Job >> Leaving out every picture, retype the lines below from the top through the one that contains "R = math.radians".

-- begin Provided material --

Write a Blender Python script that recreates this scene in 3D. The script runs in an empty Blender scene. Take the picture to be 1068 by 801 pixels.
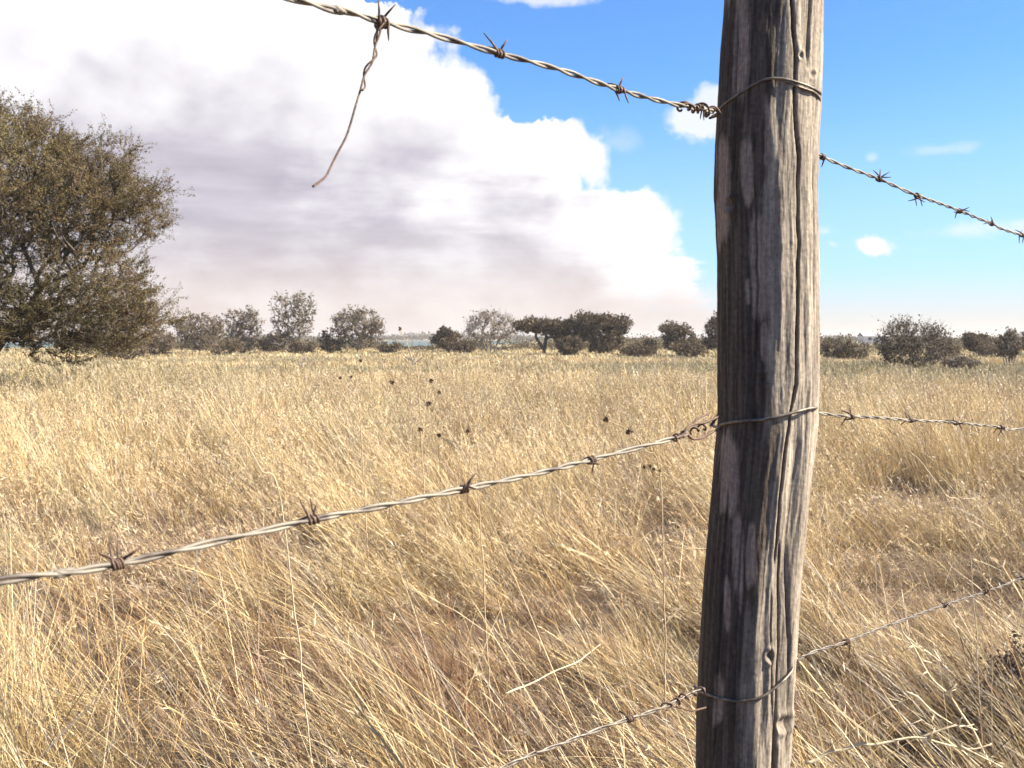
import bpy, math, random
import numpy as np
from mathutils import Vector, Matrix
rng = np.random.default_rng(11)
random.seed(5)
C = bpy.context.scene.collection
R = math.radians

# ------------------------------------------------------------------ camera
F = 1026.0; CX = 534.0; CY = 400.5; EYE = 1.35; PITCH = math.atan(47.5 / F)
cp, sp = math.cos(PITCH), math.sin(PITCH)
cam_d = bpy.data.cameras.new('camera'); cam = bpy.data.objects.new('camera', cam_d); C.objects.link(cam)
cam.location = (0, 0, EYE); cam.rotation_euler = (math.pi / 2 - PITCH, 0, 0)
cam_d.sensor_width = 36; cam_d.lens = 36 * F / 1068; cam_d.clip_start = 0.05; cam_d.clip_end = 20000
cam_d.dof.use_dof = True; cam_d.dof.focus_distance = 1.9; cam_d.dof.aperture_fstop = 17
bpy.context.scene.camera = cam

def ray(px, py):
    dx = (px - CX) / F; dz = -(py - CY) / F
    return np.array([dx, cp + dz * sp, dz * cp - sp])
def P(px, py, Y):                      # the point of that sight line at distance Y ahead
    d = ray(px, py); return np.array([0, 0, EYE]) + d * (Y / d[1])
def azel(px, py):
    d = ray(px, py); return math.atan2(d[0], d[1]), math.asin(d[2] / np.linalg.norm(d))

# ------------------------------------------------------------------ noise
_tabs = np.random.default_rng(3).random((64, 64))
def vnoise(x, y, sc, off=0):
    x = np.asarray(x) / sc + 17.3 + off * 3.7; y = np.asarray(y) / sc + 5.1 + off * 9.1
    xi = np.floor(x).astype(int); yi = np.floor(y).astype(int); fx = x - xi; fy = y - yi
    fx = fx * fx * (3 - 2 * fx); fy = fy * fy * (3 - 2 * fy)
    g = lambda a, b: _tabs[a % 64, b % 64]
    return (g(xi, yi) * (1 - fx) + g(xi + 1, yi) * fx) * (1 - fy) + (g(xi, yi + 1) * (1 - fx) + g(xi + 1, yi + 1) * fx) * fy
def fbm(x, y, sc, oc=3, off=0):
    s = 0; a = 1; t = 0
    for i in range(oc):
        s = s + a * vnoise(x, y, sc / 2 ** i, off + i * 5); t += a; a *= .5
    return s / t

# ------------------------------------------------------------------ mesh helpers
def link(name, me, mats, parent=None):
    o = bpy.data.objects.new(name, me); C.objects.link(o)
    for m in (mats if isinstance(mats, (list, tuple)) else [mats]): me.materials.append(m)
    if parent is not None: o.parent = parent
    return o
def np_obj(name, V, Q, mats, parent=None, col=None, smooth=False, n=4, mi=None):
    me = bpy.data.meshes.new(name); V = np.asarray(V, dtype=np.float32); Q = np.asarray(Q, dtype=np.int32)
    me.vertices.add(len(V)); me.vertices.foreach_set('co', V.ravel())
    me.loops.add(Q.size); me.loops.foreach_set('vertex_index', Q.ravel())
    me.polygons.add(len(Q)); me.polygons.foreach_set('loop_start', np.arange(0, Q.size, n, dtype=np.int32))
    me.polygons.foreach_set('use_smooth', np.full(len(Q), smooth))
    if mi is not None: me.polygons.foreach_set('material_index', np.asarray(mi, dtype=np.int32))
    me.update(calc_edges=True)
    if col is not None:
        at = me.color_attributes.new('Col', 'FLOAT_COLOR', 'POINT')
        c4 = np.ones((len(V), 4), np.float32); c4[:, :3] = col; at.data.foreach_set('color', c4.ravel())
    return link(name, me, mats, parent)
def thing(name, label, cat, loc=(0, 0, 0), group=None):
    o = bpy.data.objects.new(name, None); C.objects.link(o); o.location = loc; o.empty_display_size = .1
    o['label'] = label; o['category'] = cat
    if group: o['group'] = group
    return o
def kind(o, k, label=None, cat=None):
    o['kind'] = k
    if label: o['label'] = label
    if cat: o['category'] = cat
    return o
def nrm(v): return v / np.maximum(np.linalg.norm(v, axis=-1, keepdims=True), 1e-9)

def spline(pts, step, closed=False):
    """Catmull-Rom through pts, resampled at an even step"""
    p = np.array(pts, float); p = np.vstack([2 * p[0] - p[1], p, 2 * p[-1] - p[-2]]); out = []
    for i in range(1, len(p) - 2):
        t = np.linspace(0, 1, 24, endpoint=False)[:, None]
        a, b, c, d = p[i - 1], p[i], p[i + 1], p[i + 2]
        out.append(.5 * ((2 * b) + (c - a) * t + (2 * a - 5 * b + 4 * c - d) * t ** 2 + (3 * b - a - 3 * c + d) * t ** 3))
    out = np.vstack(out + [p[-2][None]])
    s = np.r_[0, np.cumsum(np.linalg.norm(np.diff(out, axis=0), axis=1))]
    n = max(3, int(s[-1] / step) + 1); q = np.linspace(0, s[-1], n)
    return np.stack([np.interp(q, s, out[:, k]) for k in range(3)], 1), q
def frames(p):
    t = nrm(np.gradient(p, axis=0)); u = np.zeros_like(p)
    a = np.array([0, 0, 1.]) if abs(t[0][2]) < .9 else np.array([1., 0, 0])
    u[0] = nrm(np.cross(np.cross(t[0], a), t[0]))
    for i in range(1, len(p)):
        w = u[i - 1] - t[i] * np.dot(u[i - 1], t[i]); u[i] = w / max(np.linalg.norm(w), 1e-9)
    return t, u, np.cross(t, u)
def tube(p, r, sides=8, cap=True):
    p = np.asarray(p, float); n = len(p); t, u, v = frames(p); r = np.broadcast_to(r, (n,))
    a = np.linspace(0, 2 * np.pi, sides, endpoint=False)
    ring = p[:, None] + r[:, None, None] * (np.cos(a)[None, :, None] * u[:, None] + np.sin(a)[None, :, None] * v[:, None])
    V = ring.reshape(-1, 3); i = np.arange(n - 1)[:, None] * sides; j = np.arange(sides)[None]; k = (j + 1) % sides
    Q = np.stack([i + j, i + k, i + sides + k, i + sides + j], -1).reshape(-1, 4)
    if cap:
        V = np.vstack([V, p[0], p[-1]]); b = n * sides
        for s in range(0, sides, 2):
            Q = np.vstack([Q, [b, (s + 2) % sides, s + 1, s], [b + 1, (n - 1) * sides + s, (n - 1) * sides + s + 1, (n - 1) * sides + (s + 2) % sides]])
    return V, Q
def merge(parts):
    Vs, Qs, o = [], [], 0
    for V, Q in parts: Vs.append(V); Qs.append(np.asarray(Q) + o); o += len(V)
    return np.vstack(Vs), np.vstack(Qs)

# ------------------------------------------------------------------ materials
def mat(name):
    m = bpy.data.materials.new(name); m.use_nodes = True; nt = m.node_tree; b = nt.nodes['Principled BSDF']; return m, nt, b
def N(nt, t, **k):
    n = nt.nodes.new(t)
    for a, v in k.items():
        if a in n.inputs.keys(): n.inputs[a].default_value = v
        else: setattr(n, a, v)
    return n
def noise_col(name, c1, c2, scale, rough=.8, bump=0., dist=.01, detail=6, metal=0, stretch=None, lo=.35, hi=.65):
    m, nt, b = mat(name); L = nt.links.new
    tc = N(nt, 'ShaderNodeTexCoord'); mp = N(nt, 'ShaderNodeMapping')
    if stretch: mp.inputs['Scale'].default_value = stretch
    L(tc.outputs['Object'], mp.inputs['Vector'])
    n = N(nt, 'ShaderNodeTexNoise', Scale=scale, Detail=detail); L(mp.outputs[0], n.inputs['Vector'])
    r = N(nt, 'ShaderNodeValToRGB'); r.color_ramp.elements[0].position = lo; r.color_ramp.elements[1].position = hi
    r.color_ramp.elements[0].color = (*c1, 1); r.color_ramp.elements[1].color = (*c2, 1)
    L(n.outputs['Fac'], r.inputs[0]); L(r.outputs[0], b.inputs['Base Color'])
    b.inputs['Roughness'].default_value = rough; b.inputs['Metallic'].default_value = metal
    if bump:
        bp = N(nt, 'ShaderNodeBump', Strength=bump, Distance=dist); L(n.outputs['Fac'], bp.inputs['Height']); L(bp.outputs[0], b.inputs['Normal'])
    return m
def foliage(name, trans=.3, rough=.6, spec=.2):
    m, nt, b = mat(name); L = nt.links.new
    at = N(nt, 'ShaderNodeVertexColor', layer_name='Col'); b.inputs['Roughness'].default_value = rough
    b.inputs['Specular IOR Level'].default_value = spec
    tr = N(nt, 'ShaderNodeBsdfTranslucent'); mx = N(nt, 'ShaderNodeMixShader', Fac=trans)
    mx.inputs[0].default_value = trans
    L(at.outputs['Color'], b.inputs['Base Color']); L(at.outputs['Color'], tr.inputs['Color'])
    L(b.outputs[0], mx.inputs[1]); L(tr.outputs[0], mx.inputs[2]); L(mx.outputs[0], nt.nodes['Material Output'].inputs[0])
    return m
M_grass = foliage('dry_grass', .22, .45, .4)
M_leaf = foliage('acacia_leaf', .25, .6, .2)
M_twigmat = foliage('dry_twig', 0.0, .8, .1)
M_bark = noise_col('bark', (.075, .055, .04), (.17, .135, .105), 9, .9, .5, .02)
M_bark_grey = noise_col('grey_bark', (.16, .13, .11), (.28, .24, .21), 9, .9, .4, .02)
M_wire = noise_col('galvanised_wire', (.07, .052, .04), (.215, .185, .14), 34, .6, .4, .0006, metal=.1, lo=.36, hi=.56)
M_rust = noise_col('rusty_wire', (.055, .032, .024), (.16, .095, .06), 240, .7, .4, .0006, metal=.25)
M_tie = noise_col('tie_wire', (.07, .052, .04), (.21, .175, .135), 110, .5, .3, .0006, metal=.4)
M_pale_twig = noise_col('pale_twig', (.42, .33, .2), (.62, .5, .33), 60, .8, .3, .002)
M_brown_stem = noise_col('brown_stem', (.16, .10, .06), (.30, .21, .12), 60, .8, .3, .002)
M_weed = noise_col('weed_stem', (.34, .23, .13), (.52, .38, .22), 60, .8, .3, .002)
M_seed = noise_col('seed_head', (.085, .048, .026), (.20, .12, .065), 120, .9, .6, .003)
M_plaster = noise_col('pale_plaster', (.62, .52, .46), (.72, .64, .58), 1.2, .9)
M_roof = noise_col('tin_roof', (.45, .40, .38), (.58, .54, .52), 2, .5)
M_dark = noise_col('dark_opening', (.03, .03, .035), (.05, .05, .06), 2, .4)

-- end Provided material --

Written answer >>
Write a Blender Python script that recreates this scene in 3D. The script runs in an empty Blender scene. Take the picture to be 1068 by 801 pixels.
import bpy, math, random
import numpy as np
from mathutils import Vector, Matrix
rng = np.random.default_rng(11)
random.seed(5)
C = bpy.context.scene.collection
R = math.radians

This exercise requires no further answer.